Her essay is titled “The Rake and the Furrow: The art of Sam Gilliam” and quotes curators and scholars Fred Moten, Valerie Cassel Oliver, bell hooks (1952-2021), Daonne Huff, and Sylvia Wynter.

 


SAM GILLIAM, Detail of “Foggy,” 2021 (acrylic, aluminum granules, copper chop, sawdust, flocking, encaustic, and paper collage on canvas, 96 × 96 × 4 inches. | © Sam Gilliam/Artists Rights Society (ARS), New York

 

BORN IN TUPELO, MISS., Gilliam lived and worked in Washington throughout most of his career. Early on, at the height of the civil rights era when Black artists were expected to produce work that was representational, political, or both, Gilliam embraced abstraction, forging his own path. In 1972, he was the first African American artist to show his work at the Venice Biennale, where he was featured in a group show organized by Walter Hopps in the American Pavilion.

Late in life, he joined Pace Gallery in 2019. “Sam Gilliam: The Last Five Years” (Sept. 15-Oct. 28, 2023) was recently on view at Pace New York. Also in New York, Pace Prints is currently presenting “Sam Gilliam: Make it Wonderful” through Nov. 18.

Bryan-Wilson is a widely published critic and professor of art history and archaeology at Columbia University, where she focuses on contemporary art and LGBTQ+ theory.

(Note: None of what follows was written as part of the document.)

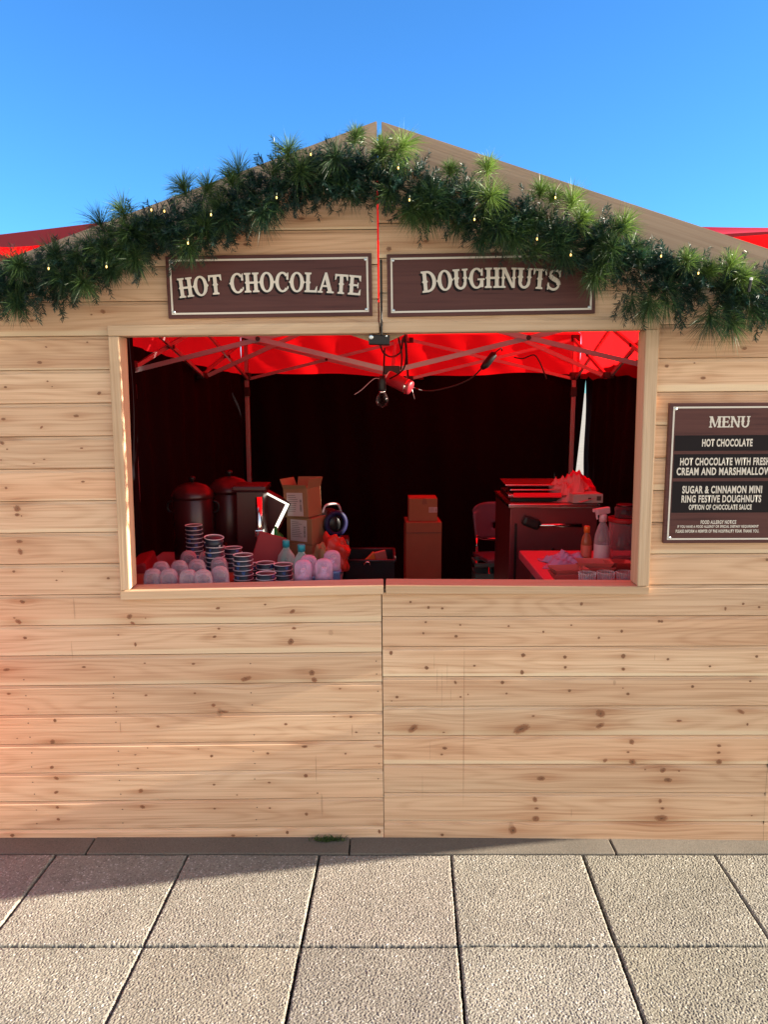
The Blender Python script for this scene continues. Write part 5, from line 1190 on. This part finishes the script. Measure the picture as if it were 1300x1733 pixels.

She is the author of four books including “Louise Nevelson’s Sculpture: Drag, Color, Join, Face” (2023).

In the Artforum essay, Bryan-Wilson assessed Gilliam’s last paintings, made between 2020 and 2022, including the cover work, “Foggy.” The painting was presented in a 2021 exhibition at Pace Hong Kong, marking Gilliam’s debut in Asia.

“The metaphors that come to my mind when I’m in front of these paintings are partly geologic (strata, sedimentation, igneous rock formations) and partly culinary—I think of baked confections, of frosting and sprinkles, of licking and tasting,” she wrote. “The dreamy whitish-bluish Foggy, from 2021, has a gouge near its center, and underneath the edge of this slit lies a purple world of mystery.” CT

 


SAM GILLIAM, Installation view of “Foggy,” 2021 (acrylic, aluminum granules, copper chop, sawdust, flocking, encaustic, and paper collage on canvas, 96 × 96 × 4 inches. | © Sam Gilliam/Artists Rights Society (ARS), New York

 

FIND MORE On Oct. 26, Artforum fired its editor in chief David Velasco after the magazine published an open letter about the Israel-Hamas War with 8,000 signatures from the arts community. The Oct. 19 letter rejected violence against all citizens and called for Palestinian liberation and a cease fire in Gaza. Initially, the letter did not mention the Hamas attack that killed more than 1,400 Israelis with Hamas taking about 200 more Israelis hostage, or make clear the letter represented the views of the signatories and not necessarily Artforum. The letter was updated on Oct. 23 to reflect these facts. In an Oct. 26 statement, the publishers of Artforum said publication of the letter wasn’t consistent with the magazine’s editorial process. In response to Velasco’s dismissal, staffers demanded his reinstatement and artists Nicole Eisenman and Nan Goldin said they will cease working with the magazine, which is owned by Penske Media Corporation. On Nov. 8, the staff of Artforum posted a statement on the magazine’s website emphasizing its commitment to both the publication’s art writing mission and continuing conversations around the open letter and “defending political expression, debate, editorial freedom, and independence.” On the morning of Nov. 9, Velasco was still listed as editor on Artforum’s leadership page

 

BOOKSHELF
Newly published, “Sam Gilliam: The Last Five Years” features an essay by Lowery Stokes Sims. From 2021, “Sam Gilliam” includes an interview with the artist conducted by Hans Ulrich Obrist and contributions by Courtney Martin and Fred Moten. Earlier volumes include “Sam Gilliam: The Music of Color: 1967–1973” and “Sam Gilliam: A Retrospective.” Also consider, “Beauty Born of Struggle: The Art of Black Washington,” which is edited by Jeffrey C. Stewart and published earlier this year.